Near the field, deputies found an irrigation system consisting of plastic-lined water pits rigged to a generator and pump. And a nearby shelter, complete with tents, makeshift furniture and food, showed that the growers wanted to stay close to their investments, he said.
No arrests have been made in either of the big busts, Benson said.
To assist local authorities who may not have access to helicopters, state police make regular aerial searches over Chester County and other areas, looking for the telltale leafy plants.
"We go out everyday to some part of the state, and we fly over," said Maj. Stacey Drakeford, who oversees the State Law Enforcement Division's marijuana eradication programs. "Sometimes you find them as little as one or two plants, or you find a plot."
To access the hard-to-reach, off-road areas, Benson said his deputies have recently acquired additional all-terrain vehicles and get help on occasion from the National Guard. But even with the extra efforts, some analysts wonder if progress is being made fighting marijuana, in South Carolina and nationwide.
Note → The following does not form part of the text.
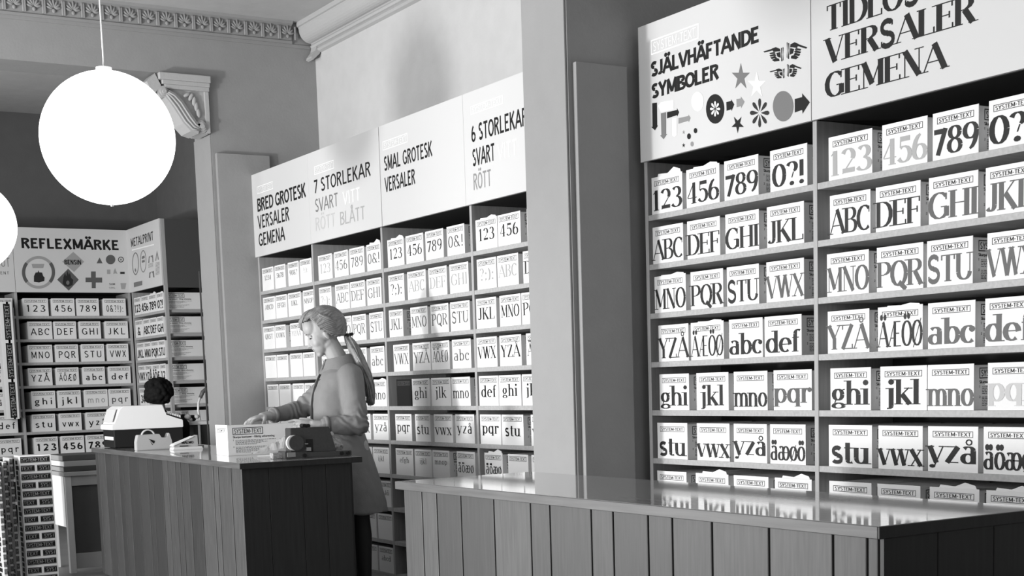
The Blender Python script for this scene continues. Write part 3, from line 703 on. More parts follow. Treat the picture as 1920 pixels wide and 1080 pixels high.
#        style  cap  base wid weight logo_v logo_h logo_w gap
ST_R1 = ('serif', .094, .016, .96, .175, .130, .024, .80, .06)
ST_R2 = ('serif', .098, .016, .97, .19, .130, .024, .80, .06)
ST_M4 = ('serif', .068, .050, .84, .16, .133, .026, .86, .14)
ST_M3 = ('serif', .068, .046, .84, .13, .133, .026, .86, .14)
ST_M2 = ('serif', .066, .046, .84, .11, .133, .026, .86, .14)
ST_M1 = ('serif', .036, .078, .80, .12, .133, .026, .86, .14)
ST_F = ('sans', .066, .040, .74, .14, .130, .028, .86, .32)
ST_FB = ('sans', .070, .036, .82, .20, .130, .028, .86, .3)
ST_T = ('sans', .080, .022, .92, .2, .130, .028, .86, .08)
def rows(unit, st, bay, data, where, group, row0=0, front=.006):
    for r, row in enumerate(data):
        k = row0+r; z = unit.z0-k*unit.pitch
        for i, it in enumerate(row):
            if it is None: continue
            t, xa, xb = it[:3]; opt = it[3] if len(it) > 3 else {}
            ym = 250+r*95
            # height in the photo of this box, found by two steps of the sight line
            for _ in range(3):
                a = unit.uv((xa+xb)/2, ym, front); ym += (a[1]-(z+H/2))*2646/(7.5 if unit in (UM,) else 5 if unit is UR else 14)
            a, b_ = unit.uv(xa, ym, front)[0], unit.uv(xb, ym, front)[0]
            if abs(unit.rz) < .1: loc = (unit.x+a, unit.y+front, z)
            else: loc = (unit.x+front, unit.y-a, z)
            s_ = opt.get('st', st)
            what = 'printed '+t if t else 'without letters'
            lab = 'white card box %s, %s on the %s shelf %s' % (what, ['first', 'second', 'third', 'fourth'][opt.get('n', i)], ORD[k], where)
            if opt.get('dark'): lab = 'black box in the gap of the fifth shelf %s' % where
            letter_box(loc, unit.rz, b_-a, t, s_, lab, group, ink=opt.get('ink'), dark=opt.get('dark', False), sheet=opt.get('sheet', 0))
I1, I2, I3 = dict(ink=M_INK1), dict(ink=M_INK2), dict(ink=M_INK3)  # the paler ones put the glare on the letters into the ink colour
S1 = dict(sheet=1)
rows(UR, ST_R1, 0, [
 [('123', 1222, 1279.5, dict(ink=M_INK1, sheet=1.4)), ('456', 1287, 1349, dict(ink=M_INK1, sheet=.7)), ('789', 1358, 1422, I1), ('0?!', 1444, 1513.6, I1)],
 [('ABC', 1224, 1281, I1), ('DEF', 1288.6, 1350, I1), ('GHI', 1360, 1423, I1), ('JKL', 1438, 1507.5, I1)],
 [('MNO', 1227.5, 1286, dict(ink=M_INK1, sheet=.5)), ('PQR', 1295, 1356, I1), ('STU', 1363, 1423, I1), ('VWX', 1437, 1507.5, I2)],
 [('YZÅ', 1235, 1291, I1), ('ÄÆÖØ', 1295.5, 1357, dict(ink=M_INK1, sheet=.4)), ('abc', 1367, 1430, I1), ('def', 1433.7, 1503, I1)],
 [('ghi', 1237, 1292, I1), ('jkl', 1306, 1366, I1), ('mno', 1376, 1439, I1), ('pqr', 1450.6, 1522, I2)],
 [('stu', 1233, 1289, I1), ('vwx', 1307, 1368, I1), ('yzå', 1376, 1438, I1), ('äæøö', 1444, 1510.6, I1)],
 [('', 1233, 1287.5), ('', 1305, 1366, S1), ('', 1376, 1441), ('', 1453, 1522, S1)]],
 'under the symbols sign', 'letter boxes under the symbols sign')
rows(UR, ST_R2, 1, [
 [('123', 1553.6, 1635.4, I3), ('456', 1654, 1739, I3), ('789', 1748.8, 1835, I1), ('0?!', 1854, 1945)],
 [('ABC', 1556, 1632, I1), ('DEF', 1642, 1726, I1), ('GHI', 1741.5, 1834, I2), ('JKL', 1848, 1940, I2)],
 [('MNO', 1550.5, 1629, I2), ('PQR', 1644, 1731, I2), ('STU', 1738, 1824, I2), ('VWX', 1851, 1943, I2)],
 [('YZÅ', 1552, 1630, I2), ('ÄÆÖØ', 1646, 1730, dict(ink=M_INK1, sheet=.4)), ('abc', 1740, 1828.6, I2), ('def', 1847, 1937, I2)],
 [('ghi', 1557, 1633, I1), ('jkl', 1650.5, 1738), ('mno', 1739.5, 1826, I2), ('pqr', 1852, 1945, I3)],
 [('stu', 1554, 1635, I1), ('vwx', 1647, 1730), ('yzå', 1740, 1834), ('äöæø', 1844, 1938)],
 [('', 1555, 1634), ('', 1645, 1725.6), ('', 1743, 1836, S1), ('', 1849, 1942, S1)]],
 'under the large serif sign', 'letter boxes under the large serif sign')
rows(UM, ST_M4, 3, [
 [('123', 892, 932.3, dict(ink=M_INK1, sheet=.7)), ('456', 933.3, 976, I1), ('789', 988, 1030)],
 [('?;):', 894.4, 930.7, I3), ('ABC', 932.5, 972, I3), ('DEF', 980.7, 1022, I1)],
 [('JKL', 893, 930.7, I1), ('MNO', 937, 976.5, I1), ('PQR', 978, 1020, I1)],
 [('VWX', 894, 932), ('YZÅ', 937, 977.6), ('ÄÖÆØ', 986.7, 1030)],
 [('def', 898.5, 934.6), ('ghi', 935.6, 977), ('jkl', 979, 1020)],
 [('pqr', 900.6, 939.5), ('stu', 941, 981.5), ('vwx', 995.8, 1038)],
 [('äöæø', 909, 942.6, dict(sheet=1)), ('', 953, 990.6), ('', 997, 1040)]],
 'beside the middle pier', 'letter boxes in the bay beside the middle pier')
rows(UM, ST_M3, 2, [
 [('123', 726.7, 757.5, dict(ink=M_INK1, sheet=.9)), ('456', 761, 793.8, I1), ('789', 797.7, 831.4, I1), ('0&!', 838, 871, I2)],
 [('?;):', 728.5, 758, I2), ('ABC', 764, 798.5, I3), ('DEF', 803.7, 838, I3), ('GHI', 843, 878.5, I3)],
 [('JKL', 729.8, 755.7, I2), ('MNO', 770, 802, I2), ('PQR', 807.6, 841, I2), ('STU', 844.6, 881, I2)],
 [('VWX', 738, 767.6, I2), ('YZÅ', 774, 807, I2), ('ÄÖÆØ', 809, 842.8, I1), ('abc', 848, 883, I2)],
 [('', 744, 771, dict(dark=True)), ('ghi', 772.8, 805.7, I1), ('jlk', 809, 845, I1), ('mno', 847, 881.7, I1)],
 [('pqr', 741.7, 772, I1), ('stu', 779, 807, I1), ('vwx', 814, 848.8), ('yzå', 854, 889.5)],
 [('efgh', 742.5, 775, dict(ink=M_INK2, st=ST_M1)), ('ijkl', 778, 809.6, dict(ink=M_INK2, st=ST_M1)), ('mnop', 811.7, 842.8, dict(ink=M_INK1, st=ST_M1)), ('äöæø', 857, 891)]],
 'under the SMAL GROTESK sign', 'letter boxes under the SMAL GROTESK sign')
rows(UM, ST_M2, 1, [
 [('123', 597, 623, I3), ('456', 627, 653, I2), ('789', 655.6, 683, I2), ('0&!', 687.6, 714, dict(ink=M_INK2, sheet=1.2))],
 [('?;):', 599, 622, I3), ('ABC', 629, 655.6, I2), ('DEF', 657, 684.6, I2), ('GHI', 688, 715, I2)],
 [('JKL', 603, 626, I2), ('MNO', 631, 659.5, I2), ('PQR', 661, 686.5, I2), ('STU', 693, 719, I2)],
 [('VWX', 604, 630, I2), ('YZÅ', 632, 657, I2), ('ÄÖÆØ', 661, 688, I2), ('abc', 695, 721, I2)],
 [('def', 608, 634, I2), ('ghi', 637, 662, I2), ('jkl', 666, 692, I2), ('mno', 695, 725, dict(ink=M_INK1, sheet=.6))],
 [('pqr', 610, 636, I2), ('stu', 640, 666, I2), ('vwx', 668, 695, I1), ('yzå', 700, 729.5, I1)],
 [('abcd', 612, 640, dict(st=ST_M1)), ('efgh', 642, 669, dict(st=ST_M1)), ('', 671, 698), ('ijkl', 700, 730, dict(st=ST_M1, ink=M_INK2))],
 [('', 618, 645), ('', 650, 676), ('', 680, 706), ('aåö', 711, 736, dict(st=ST_M1))],
 [('', 622, 648), ('', 651, 677), ('', 680, 705.5), ('', 709, 736.7)],
 [('', 626, 652), ('', 655, 681), ('', 684, 708), ('abcd', 711, 738, dict(st=ST_M1))]],
 'under the 7 STORLEKAR sign', 'letter boxes under the 7 STORLEKAR sign')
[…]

"The big picture issue is whether there's any evidence that the raids and seizures accomplish anything," said Bruce Mirken, spokesman for the Washington-based Marijuana Policy Project. "We've been doing this since Nixon was president ... and at the end of all that, marijuana is the number one cash crop in this country."
Regardless, law enforcement will continue its campaigns, on the ground and in the air, to stop marijuana production in South Carolina, Drakeford said.
"Whether it's one plant or 17,000 plants," he said, "as long as we are being productive and trying to detect and apprehend those who are trying to grow marijuana, it's a successful operation."